- **Objective**:
Copy the data that follows exactly. Include no pictures.

- **Source data**:
========================
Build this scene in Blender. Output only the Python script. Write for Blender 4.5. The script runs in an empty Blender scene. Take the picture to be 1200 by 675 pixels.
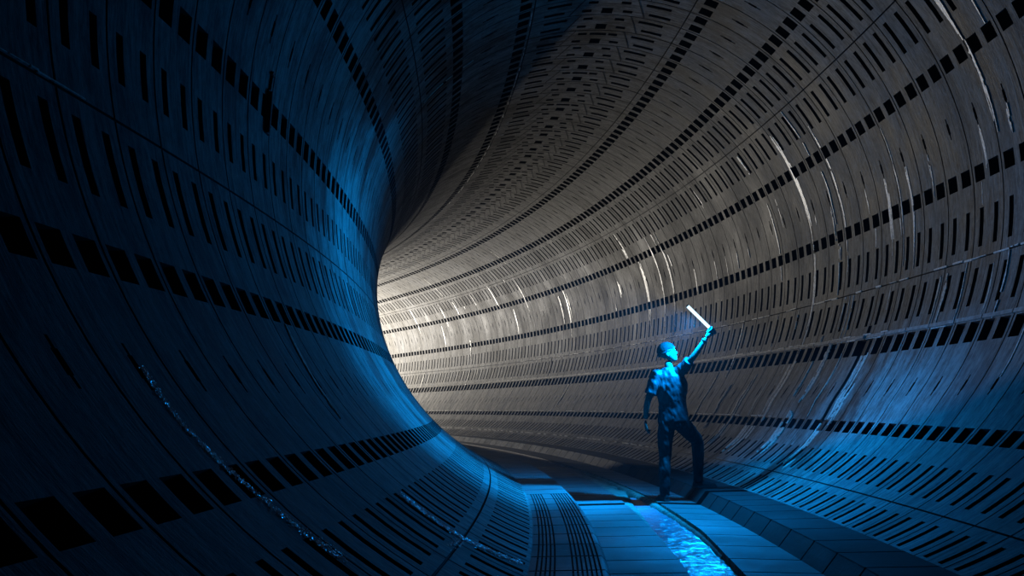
import bpy, bmesh, math, random
from mathutils import Vector, Matrix, noise
random.seed(7)
C = bpy.context.scene.collection
SC = 3.3                       # tunnel radius in metres
R = 28.66993                   # bend radius, in tunnel radii
PIT = math.radians(0.208407)   # one pocket pitch along the bend
OX, OZ = 28.42961, -0.965

# ------------------------------------------------------------------ helpers
def lerp_table(tab, x):
    if x <= tab[0][0]: return tab[0][1]
    for (a, b), (c, d) in zip(tab, tab[1:]):
        if x <= c: return b + (d - b) * (x - a) / (c - a)
    return tab[-1][1]

def tube_pt(s, phi, depth=0.0):
    """point on the lining; s in pitches along the bend, phi in degrees, depth outwards in tunnel radii"""
    t = s * PIT; p = math.radians(phi); r = R + (1 + depth) * math.cos(p)
    return ((r * math.cos(t) - OX) * SC, r * math.sin(t) * SC, ((1 + depth) * math.sin(p) - OZ) * SC)

def floor_pt(s, rho, z):
    t = s * PIT; r = R + rho
    return ((r * math.cos(t) - OX) * SC, r * math.sin(t) * SC, (z - OZ) * SC)

WARP = [(-70, .86), (-60, .89), (-52, .91), (-46, .95), (-39, 1.0), (400, 1.0)]
def ring_s(s, phi):
    p = phi if phi < 200 else phi - 360
    off = 0.10 - 0.27 * (1 - math.cos(math.radians(phi)))
    if -75 < p < -39:
        g = lerp_table(WARP, p)
        off += (g - 1) * (min(max(s, 12), 46) - 28)
    return s + off

def mesh_obj(name, verts, faces, mats, parent=None, midx=None, smooth=True, uvs=None):
    me = bpy.data.meshes.new(name)
    me.from_pydata(verts, [], faces)
    for m in mats: me.materials.append(m)
    if midx: me.polygons.foreach_set('material_index', midx)
    if smooth: me.polygons.foreach_set('use_smooth', [True] * len(faces))
    if uvs:
        lay = me.uv_layers.new(name='UVMap')
        flat = []
        for f in faces:
            for v in f: flat += uvs[v]
        lay.data.foreach_set('uv', flat)
    me.update()
    o = bpy.data.objects.new(name, me); C.objects.link(o)
    if parent: o.parent = parent
    return o

def carve_grid(name, sl, tl, depth_fn, pt_fn, uv_fn, mat_fn, mats, flip=False):
    """sheet over (s, t) lines; each cell lies at its own depth and steps are closed by side walls"""
    V = []; U = []; F = []; M = []; key = {}
    ns, nt = len(sl) - 1, len(tl) - 1
    dep = [[depth_fn(i, (sl[i] + sl[i + 1]) / 2, j, (tl[j] + tl[j + 1]) / 2) for j in range(nt)] for i in range(ns)]
    def vid(i, j, d):
        k = (i, j, d)
        if k not in key:
            key[k] = len(V); V.append(pt_fn(sl[i], tl[j], d)); U.append(uv_fn(sl[i], tl[j], d))
        return key[k]
    def wall(i0, j0, i1, j1, da, db, m):
        # separate vertices keep the arris crisp
        b = len(V)
        for (i, j, d) in ((i0, j0, da), (i1, j1, da), (i1, j1, db), (i0, j0, db)):
            V.append(pt_fn(sl[i], tl[j], d)); U.append(uv_fn(sl[i], tl[j], d))
        F.append((b, b + 1, b + 2, b + 3)); M.append(m)
    for i in range(ns):
        for j in range(nt):
            d = dep[i][j]
            q = (vid(i, j, d), vid(i + 1, j, d), vid(i + 1, j + 1, d), vid(i, j + 1, d))
            F.append(q[::-1] if flip else q); M.append(mat_fn(d))
            if i + 1 < ns and dep[i + 1][j] != d:
                wall(i + 1, j, i + 1, j + 1, d, dep[i + 1][j], max(mat_fn(d), mat_fn(dep[i + 1][j])))
            if j + 1 < nt and dep[i][j + 1] != d:
                wall(i, j + 1, i + 1, j + 1, d, dep[i][j + 1], max(mat_fn(d), mat_fn(dep[i][j + 1])))
    return mesh_obj(name, V, F, mats, None, M, True, U)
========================
- **Answer to the problem**:
Build this scene in Blender. Output only the Python script. Write for Blender 4.5. The script runs in an empty Blender scene. Take the picture to be 1200 by 675 pixels.
import bpy, bmesh, math, random
from mathutils import Vector, Matrix, noise
random.seed(7)
C = bpy.context.scene.collection
SC = 3.3                       # tunnel radius in metres
R = 28.66993                   # bend radius, in tunnel radii
PIT = math.radians(0.208407)   # one pocket pitch along the bend
OX, OZ = 28.42961, -0.965

# ------------------------------------------------------------------ helpers
def lerp_table(tab, x):
    if x <= tab[0][0]: return tab[0][1]
    for (a, b), (c, d) in zip(tab, tab[1:]):
        if x <= c: return b + (d - b) * (x - a) / (c - a)
    return tab[-1][1]

def tube_pt(s, phi, depth=0.0):
    """point on the lining; s in pitches along the bend, phi in degrees, depth outwards in tunnel radii"""
    t = s * PIT; p = math.radians(phi); r = R + (1 + depth) * math.cos(p)
    return ((r * math.cos(t) - OX) * SC, r * math.sin(t) * SC, ((1 + depth) * math.sin(p) - OZ) * SC)

def floor_pt(s, rho, z):
    t = s * PIT; r = R + rho
    return ((r * math.cos(t) - OX) * SC, r * math.sin(t) * SC, (z - OZ) * SC)

WARP = [(-70, .86), (-60, .89), (-52, .91), (-46, .95), (-39, 1.0), (400, 1.0)]
def ring_s(s, phi):
    p = phi if phi < 200 else phi - 360
    off = 0.10 - 0.27 * (1 - math.cos(math.radians(phi)))
    if -75 < p < -39:
        g = lerp_table(WARP, p)
        off += (g - 1) * (min(max(s, 12), 46) - 28)
    return s + off

def mesh_obj(name, verts, faces, mats, parent=None, midx=None, smooth=True, uvs=None):
    me = bpy.data.meshes.new(name)
    me.from_pydata(verts, [], faces)
    for m in mats: me.materials.append(m)
    if midx: me.polygons.foreach_set('material_index', midx)
    if smooth: me.polygons.foreach_set('use_smooth', [True] * len(faces))
    if uvs:
        lay = me.uv_layers.new(name='UVMap')
        flat = []
        for f in faces:
            for v in f: flat += uvs[v]
        lay.data.foreach_set('uv', flat)
    me.update()
    o = bpy.data.objects.new(name, me); C.objects.link(o)
    if parent: o.parent = parent
    return o

def carve_grid(name, sl, tl, depth_fn, pt_fn, uv_fn, mat_fn, mats, flip=False):
    """sheet over (s, t) lines; each cell lies at its own depth and steps are closed by side walls"""
    V = []; U = []; F = []; M = []; key = {}
    ns, nt = len(sl) - 1, len(tl) - 1
    dep = [[depth_fn(i, (sl[i] + sl[i + 1]) / 2, j, (tl[j] + tl[j + 1]) / 2) for j in range(nt)] for i in range(ns)]
    def vid(i, j, d):
        k = (i, j, d)
        if k not in key:
            key[k] = len(V); V.append(pt_fn(sl[i], tl[j], d)); U.append(uv_fn(sl[i], tl[j], d))
        return key[k]
    def wall(i0, j0, i1, j1, da, db, m):
        # separate vertices keep the arris crisp
        b = len(V)
        for (i, j, d) in ((i0, j0, da), (i1, j1, da), (i1, j1, db), (i0, j0, db)):
            V.append(pt_fn(sl[i], tl[j], d)); U.append(uv_fn(sl[i], tl[j], d))
        F.append((b, b + 1, b + 2, b + 3)); M.append(m)
    for i in range(ns):
        for j in range(nt):
            d = dep[i][j]
            q = (vid(i, j, d), vid(i + 1, j, d), vid(i + 1, j + 1, d), vid(i, j + 1, d))
            F.append(q[::-1] if flip else q); M.append(mat_fn(d))
            if i + 1 < ns and dep[i + 1][j] != d:
                wall(i + 1, j, i + 1, j + 1, d, dep[i + 1][j], max(mat_fn(d), mat_fn(dep[i + 1][j])))
            if j + 1 < nt and dep[i][j + 1] != d:
                wall(i, j + 1, i + 1, j + 1, d, dep[i][j + 1], max(mat_fn(d), mat_fn(dep[i][j + 1])))
    return mesh_obj(name, V, F, mats, None, M, True, U)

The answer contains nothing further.